Mais le plus grave n’est sans doute pas là. Les auteurs précisent que le compartiment sol n’a pas été pris en compte. Or le sol, à l’échelle globale, constitue un réservoir de carbone 3 fois plus important que la végétation. Si la déforestation conduit d’abord à un relargage, à plus ou moins long terme, du carbone contenu dans la végétation, elle se traduit aussi par une perte importante du carbone du sol qui enrichie alors l’atmosphère en CO2, à l’origine du réchauffement climatique. Ce compartiment sol si fondamental doit donc nécessairement intervenir dans ce bilan.

Enfin, il faut considérer l’évapotranspiration, à peine évoquée, (évaporation de l’eau du sol et transpiration des plantes) dont on sait qu’elle est évidemment beaucoup plus importante dans les milieux forestiers et qui constitue un très efficace facteur de refroidissement, l’énergie solaire étant dans ce cas utilisée plus pour évaporer que pour réchauffer. On sait aussi que les composés organiques volatils émis par les arbres des forêts peuvent favoriser la formation des nuages et modifier localement les conditions climatiques. Les choses sont donc plus complexes, comme l’est, par définition, le fonctionnement des écosystèmes forestiers.

Le chercheur alerte également sur l’importance de l’emplacement des forêts. Il explique ainsi qu’aux Etats-Unis, la disparition des forêts à l'est du fleuve Mississippi a provoqué un réchauffement planétaire, tandis que la déforestation dans l'Intermountain et Rocky Mountain West a entraîné un refroidissement net. Comment est-ce possible ?

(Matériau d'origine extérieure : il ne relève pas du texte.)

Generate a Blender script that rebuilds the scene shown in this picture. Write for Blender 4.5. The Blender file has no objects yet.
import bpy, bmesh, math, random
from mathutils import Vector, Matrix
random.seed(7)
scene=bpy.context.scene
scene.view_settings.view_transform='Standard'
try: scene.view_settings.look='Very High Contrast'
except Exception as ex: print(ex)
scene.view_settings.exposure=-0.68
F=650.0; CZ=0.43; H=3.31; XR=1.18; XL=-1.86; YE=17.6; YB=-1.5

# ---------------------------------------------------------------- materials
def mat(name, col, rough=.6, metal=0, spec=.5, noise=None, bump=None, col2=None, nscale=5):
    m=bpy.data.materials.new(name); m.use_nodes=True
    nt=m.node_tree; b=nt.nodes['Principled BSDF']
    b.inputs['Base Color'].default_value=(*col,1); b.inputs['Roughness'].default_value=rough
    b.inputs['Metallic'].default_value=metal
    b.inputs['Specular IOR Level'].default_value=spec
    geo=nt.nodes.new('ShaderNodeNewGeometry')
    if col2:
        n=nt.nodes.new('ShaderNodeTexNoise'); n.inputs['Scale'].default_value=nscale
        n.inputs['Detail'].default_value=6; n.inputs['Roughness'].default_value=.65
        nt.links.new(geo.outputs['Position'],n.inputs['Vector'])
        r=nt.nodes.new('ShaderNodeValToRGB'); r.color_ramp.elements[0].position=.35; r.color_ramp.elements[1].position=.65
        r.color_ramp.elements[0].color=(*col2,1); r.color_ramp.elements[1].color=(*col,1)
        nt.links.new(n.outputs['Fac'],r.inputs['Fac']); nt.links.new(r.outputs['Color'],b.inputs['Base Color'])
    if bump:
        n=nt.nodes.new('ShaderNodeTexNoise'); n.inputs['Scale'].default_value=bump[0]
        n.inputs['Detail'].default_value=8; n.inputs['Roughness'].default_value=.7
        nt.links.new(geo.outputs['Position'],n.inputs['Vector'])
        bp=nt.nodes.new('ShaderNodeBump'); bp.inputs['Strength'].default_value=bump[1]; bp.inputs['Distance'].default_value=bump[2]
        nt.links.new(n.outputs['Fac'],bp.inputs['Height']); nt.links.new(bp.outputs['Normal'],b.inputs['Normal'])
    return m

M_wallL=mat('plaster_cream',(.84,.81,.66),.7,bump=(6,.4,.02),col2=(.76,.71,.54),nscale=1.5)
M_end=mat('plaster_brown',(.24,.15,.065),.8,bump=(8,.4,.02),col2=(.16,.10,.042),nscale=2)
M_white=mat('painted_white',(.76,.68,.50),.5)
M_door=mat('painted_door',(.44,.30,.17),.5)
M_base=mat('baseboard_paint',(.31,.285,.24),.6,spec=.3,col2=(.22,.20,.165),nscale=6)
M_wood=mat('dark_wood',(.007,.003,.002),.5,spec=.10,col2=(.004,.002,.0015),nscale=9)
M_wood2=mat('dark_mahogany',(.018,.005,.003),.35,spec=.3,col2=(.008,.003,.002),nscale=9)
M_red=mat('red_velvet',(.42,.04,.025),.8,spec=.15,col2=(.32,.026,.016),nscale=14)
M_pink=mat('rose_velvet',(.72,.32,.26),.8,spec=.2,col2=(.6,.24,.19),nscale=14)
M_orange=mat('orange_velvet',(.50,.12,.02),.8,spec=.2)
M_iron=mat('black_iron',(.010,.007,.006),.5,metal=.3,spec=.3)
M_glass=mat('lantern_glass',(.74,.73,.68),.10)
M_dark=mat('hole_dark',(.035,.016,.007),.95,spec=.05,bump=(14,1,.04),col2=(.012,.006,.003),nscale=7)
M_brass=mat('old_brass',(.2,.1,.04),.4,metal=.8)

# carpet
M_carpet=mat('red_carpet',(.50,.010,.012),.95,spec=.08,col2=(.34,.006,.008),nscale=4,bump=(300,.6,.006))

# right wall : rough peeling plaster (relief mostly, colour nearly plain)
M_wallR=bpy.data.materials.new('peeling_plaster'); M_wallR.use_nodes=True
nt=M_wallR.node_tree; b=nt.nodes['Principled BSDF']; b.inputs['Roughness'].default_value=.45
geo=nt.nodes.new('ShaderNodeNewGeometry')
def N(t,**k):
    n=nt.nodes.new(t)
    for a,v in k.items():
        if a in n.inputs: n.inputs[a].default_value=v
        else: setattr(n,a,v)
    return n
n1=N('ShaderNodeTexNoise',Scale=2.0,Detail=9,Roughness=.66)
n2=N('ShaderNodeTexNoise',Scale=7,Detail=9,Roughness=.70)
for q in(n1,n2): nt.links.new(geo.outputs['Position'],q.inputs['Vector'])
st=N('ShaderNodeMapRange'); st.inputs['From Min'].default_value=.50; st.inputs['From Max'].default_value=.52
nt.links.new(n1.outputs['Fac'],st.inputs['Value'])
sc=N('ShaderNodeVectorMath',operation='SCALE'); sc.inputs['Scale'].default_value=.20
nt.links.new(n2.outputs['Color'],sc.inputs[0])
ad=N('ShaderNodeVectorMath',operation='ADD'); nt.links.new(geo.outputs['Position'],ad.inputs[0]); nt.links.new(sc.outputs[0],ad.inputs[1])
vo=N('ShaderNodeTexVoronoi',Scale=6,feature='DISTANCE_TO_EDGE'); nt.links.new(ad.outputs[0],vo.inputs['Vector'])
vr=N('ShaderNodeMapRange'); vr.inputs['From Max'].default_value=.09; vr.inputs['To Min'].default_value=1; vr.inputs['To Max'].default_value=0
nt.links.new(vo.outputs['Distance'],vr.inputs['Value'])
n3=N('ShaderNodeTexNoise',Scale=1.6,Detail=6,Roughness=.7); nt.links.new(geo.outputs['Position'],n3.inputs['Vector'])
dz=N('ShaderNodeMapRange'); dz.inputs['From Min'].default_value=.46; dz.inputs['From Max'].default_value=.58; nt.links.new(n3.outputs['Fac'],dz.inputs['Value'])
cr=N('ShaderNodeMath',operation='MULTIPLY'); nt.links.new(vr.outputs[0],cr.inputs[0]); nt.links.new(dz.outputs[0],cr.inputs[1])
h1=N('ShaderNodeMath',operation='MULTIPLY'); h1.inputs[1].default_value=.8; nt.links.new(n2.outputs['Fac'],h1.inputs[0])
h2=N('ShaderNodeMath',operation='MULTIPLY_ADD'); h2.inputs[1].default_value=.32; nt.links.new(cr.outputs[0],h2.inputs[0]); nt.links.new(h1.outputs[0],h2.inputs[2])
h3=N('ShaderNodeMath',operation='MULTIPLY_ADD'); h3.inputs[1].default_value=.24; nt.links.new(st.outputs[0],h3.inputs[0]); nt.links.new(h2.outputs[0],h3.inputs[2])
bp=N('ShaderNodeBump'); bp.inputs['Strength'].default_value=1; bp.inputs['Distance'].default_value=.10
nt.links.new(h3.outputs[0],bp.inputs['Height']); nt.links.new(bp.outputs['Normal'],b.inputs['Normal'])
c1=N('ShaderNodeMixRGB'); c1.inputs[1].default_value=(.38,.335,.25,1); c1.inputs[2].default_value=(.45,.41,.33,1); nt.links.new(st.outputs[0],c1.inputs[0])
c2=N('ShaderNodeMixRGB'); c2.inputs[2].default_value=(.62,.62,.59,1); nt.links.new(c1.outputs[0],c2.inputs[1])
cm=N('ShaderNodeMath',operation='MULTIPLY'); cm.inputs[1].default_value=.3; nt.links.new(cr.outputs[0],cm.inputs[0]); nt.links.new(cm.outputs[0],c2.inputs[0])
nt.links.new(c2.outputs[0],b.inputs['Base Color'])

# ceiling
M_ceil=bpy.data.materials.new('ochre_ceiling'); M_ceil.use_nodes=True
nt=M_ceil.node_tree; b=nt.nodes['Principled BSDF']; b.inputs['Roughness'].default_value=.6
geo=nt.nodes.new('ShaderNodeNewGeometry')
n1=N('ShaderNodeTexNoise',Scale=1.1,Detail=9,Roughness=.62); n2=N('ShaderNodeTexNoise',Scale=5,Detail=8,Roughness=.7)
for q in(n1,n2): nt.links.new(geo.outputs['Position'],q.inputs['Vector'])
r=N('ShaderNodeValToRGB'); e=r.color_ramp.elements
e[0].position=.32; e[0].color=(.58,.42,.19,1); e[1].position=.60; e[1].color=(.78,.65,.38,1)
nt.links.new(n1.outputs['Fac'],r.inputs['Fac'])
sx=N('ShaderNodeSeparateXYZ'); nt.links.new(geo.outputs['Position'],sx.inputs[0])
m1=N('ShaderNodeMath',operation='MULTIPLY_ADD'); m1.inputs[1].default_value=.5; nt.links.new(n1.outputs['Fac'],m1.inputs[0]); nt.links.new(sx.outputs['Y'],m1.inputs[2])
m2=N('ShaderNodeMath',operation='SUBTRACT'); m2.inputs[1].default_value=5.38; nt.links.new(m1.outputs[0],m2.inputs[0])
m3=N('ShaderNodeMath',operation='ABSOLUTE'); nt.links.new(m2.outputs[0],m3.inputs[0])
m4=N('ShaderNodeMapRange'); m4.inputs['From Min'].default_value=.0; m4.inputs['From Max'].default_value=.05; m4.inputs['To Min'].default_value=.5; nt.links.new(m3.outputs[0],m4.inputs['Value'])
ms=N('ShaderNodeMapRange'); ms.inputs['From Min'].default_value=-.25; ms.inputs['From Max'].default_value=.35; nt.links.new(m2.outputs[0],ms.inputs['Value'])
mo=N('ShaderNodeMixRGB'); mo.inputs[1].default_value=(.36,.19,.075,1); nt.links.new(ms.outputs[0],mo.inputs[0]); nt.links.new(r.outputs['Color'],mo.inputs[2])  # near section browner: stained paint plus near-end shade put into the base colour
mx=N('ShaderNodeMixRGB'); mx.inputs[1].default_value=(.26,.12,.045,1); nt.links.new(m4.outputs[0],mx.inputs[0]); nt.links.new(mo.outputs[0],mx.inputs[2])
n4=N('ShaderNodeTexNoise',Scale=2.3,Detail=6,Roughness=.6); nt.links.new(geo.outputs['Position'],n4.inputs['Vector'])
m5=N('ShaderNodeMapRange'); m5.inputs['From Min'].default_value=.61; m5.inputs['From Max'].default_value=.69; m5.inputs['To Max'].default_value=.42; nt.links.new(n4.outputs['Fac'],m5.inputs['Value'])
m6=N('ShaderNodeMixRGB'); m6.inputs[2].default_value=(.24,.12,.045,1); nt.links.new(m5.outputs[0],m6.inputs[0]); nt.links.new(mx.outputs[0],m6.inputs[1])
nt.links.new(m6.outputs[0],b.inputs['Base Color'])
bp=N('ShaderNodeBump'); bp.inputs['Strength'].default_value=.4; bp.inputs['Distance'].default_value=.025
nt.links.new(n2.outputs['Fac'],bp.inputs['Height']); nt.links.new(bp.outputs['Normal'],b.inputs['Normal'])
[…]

Effectivement les conclusions concernant l’impact de la déforestation sur le climat sont contrastées selon les régions et selon aussi l’ancienneté de cette déforestation, sans que des explications précises puissent être donnés par les auteurs. Forêts de feuillus caducifoliés ou forêts de résineux sempervirents, forêts mono-spécifiques ou forêts mélangées n’ont de toute évidence pas le même comportement par rapport à l’albédo. Le devenir du bois issu de la déforestation mais aussi le type de formation végétale ayant succédé à cette forêt, cultures, milieux arbustifs, prairies, etc, joue aussi sur le bilan réalisé entre le carbone libéré dans l’atmosphère par cette déforestation conduisant à un réchauffement et l’effet albédo lié à cette même déforestation générateur de refroidissement. Toute généralisation dans les processus est alors difficile !

L'"effet albédo” est-il important à prendre en compte lors des campagnes de reforestation ? Sans ça, ne risque-t-on pas d’avoir des effets contre-productifs ?

La reforestation et les plantations sont de toute évidence et mécaniquement un moyen efficace de fixer du carbone et donc de diminuer la concentration du CO2 dans l’atmosphère, même si effectivement l’effet albédo doit être prise en compte, et c’est tout l’intérêt de cette étude de mettre l’accent sur cet aspect. Mais, au-delà, suggérer que la déforestation puisse être favorable au climat n’est pas raisonnable. Car les forêts, ce sont bien autre chose que le seul effet albédo. Les forêts ce sont un ensemble de services écosystèmiques fondamentaux, allant de la régulation du cycle de l’eau, la qualité de l’air, la fixation du carbone, la préservation du sol, l’intérêt économique et récréatif... et bien sûr le maintien de la biodiversité.
Certes certains milieux ouverts présentent aussi une haute valeur environnementale mais laisser croire que finalement la solution réside dans leur extension au détriment des forêts est effectivement contre-productif, voire provocant.

Cela permet de rappeler que la lutte contre le réchauffement climatique et la préservation des écosystèmes et de leur biodiversité, sont indissociables ; GIEC et IPBES, même combat. Et le sol, longtemps délaissé, doit être au centre de ces préoccupations. Plus généralement, l’approche ne peut être qu’holistique, une approche sectorielle, certes intéressante, n’est jamais suffisante pour comprendre le fonctionnement des écosystèmes ... et les écologues scientifiques le savent bien.